Singha Nikornpun, president of DPA, said it would take four to five years for the agency to accumulate the THB 200 billion required to cover 98.5 percent of total deposit accounts (which also illustrates the amount of wealth held by Thailand’s ‘one percenters’).
 
Mr Singha does not expect fund flows from commercial banks to state-run banks after August 10. He also pointed to the January 1 expiry of Hong Kong’s
Deposit Protection Board and the new protection limit of HK$500,000, which had been accepted by the public with minimum fuss.
I'LL BE BANK 
Mr Tay said UOB (Thai) did not expect any ‘big shift of money’ between institutions or any real panic in the market. “It’s an education process. The Thai economy is performing well and confidence in banks is high.’’
   
His bank’s contribution to this ‘education process’ – its AAA/DPA campaign – brought the scrutiny of the Bank of Thailand, which takes a dim view of anything that could destabilise or undermine confidence in the nation’s banking sector.

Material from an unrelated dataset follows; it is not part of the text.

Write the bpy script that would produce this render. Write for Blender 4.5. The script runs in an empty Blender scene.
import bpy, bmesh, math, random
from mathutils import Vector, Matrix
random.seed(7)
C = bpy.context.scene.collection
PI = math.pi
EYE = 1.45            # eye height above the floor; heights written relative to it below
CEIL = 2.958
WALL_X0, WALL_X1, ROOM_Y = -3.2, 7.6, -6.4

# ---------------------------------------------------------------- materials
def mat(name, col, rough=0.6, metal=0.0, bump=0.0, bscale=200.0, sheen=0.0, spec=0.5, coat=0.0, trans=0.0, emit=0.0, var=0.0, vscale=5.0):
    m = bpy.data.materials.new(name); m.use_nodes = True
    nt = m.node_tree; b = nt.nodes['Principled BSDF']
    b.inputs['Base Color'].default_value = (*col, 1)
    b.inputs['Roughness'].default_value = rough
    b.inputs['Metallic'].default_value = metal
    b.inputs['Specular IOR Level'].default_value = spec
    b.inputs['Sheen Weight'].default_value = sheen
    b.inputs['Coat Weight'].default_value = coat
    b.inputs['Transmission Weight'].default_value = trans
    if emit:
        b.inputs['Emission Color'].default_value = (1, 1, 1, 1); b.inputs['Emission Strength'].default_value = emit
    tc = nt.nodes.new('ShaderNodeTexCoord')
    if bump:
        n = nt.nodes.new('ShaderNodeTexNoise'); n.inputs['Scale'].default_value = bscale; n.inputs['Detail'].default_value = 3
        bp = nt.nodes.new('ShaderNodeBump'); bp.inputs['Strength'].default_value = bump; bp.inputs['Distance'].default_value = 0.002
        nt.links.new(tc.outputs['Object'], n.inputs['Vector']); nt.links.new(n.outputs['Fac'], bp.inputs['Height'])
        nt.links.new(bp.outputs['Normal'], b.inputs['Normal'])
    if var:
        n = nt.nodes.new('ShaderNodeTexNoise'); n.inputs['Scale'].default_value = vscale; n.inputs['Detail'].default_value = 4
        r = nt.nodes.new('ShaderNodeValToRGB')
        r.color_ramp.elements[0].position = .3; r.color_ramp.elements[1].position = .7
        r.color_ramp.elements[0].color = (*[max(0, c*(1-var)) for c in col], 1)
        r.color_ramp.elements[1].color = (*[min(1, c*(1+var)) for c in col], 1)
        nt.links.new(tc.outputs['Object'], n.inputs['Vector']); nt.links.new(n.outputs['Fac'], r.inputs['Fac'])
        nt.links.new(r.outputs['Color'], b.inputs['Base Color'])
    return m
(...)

The campaign was deemed to fall within acceptable limits, but the central banker’s gaze will remain fixed upon the Robot Building as UOB (Thai) makes its case as a safe haven for deposits.
   
At the time of his beloved building’s launch in 1986, Mr Jumsai, the doyen and philosopher king of Thai architecture, wrote that it “need not be a robot’’ and that a “host of other metamorphoses’’ would suffice, as long as its daring design drove debate and created change.
   
He might yet get his wish. Change is in the air. The robot is coming to life.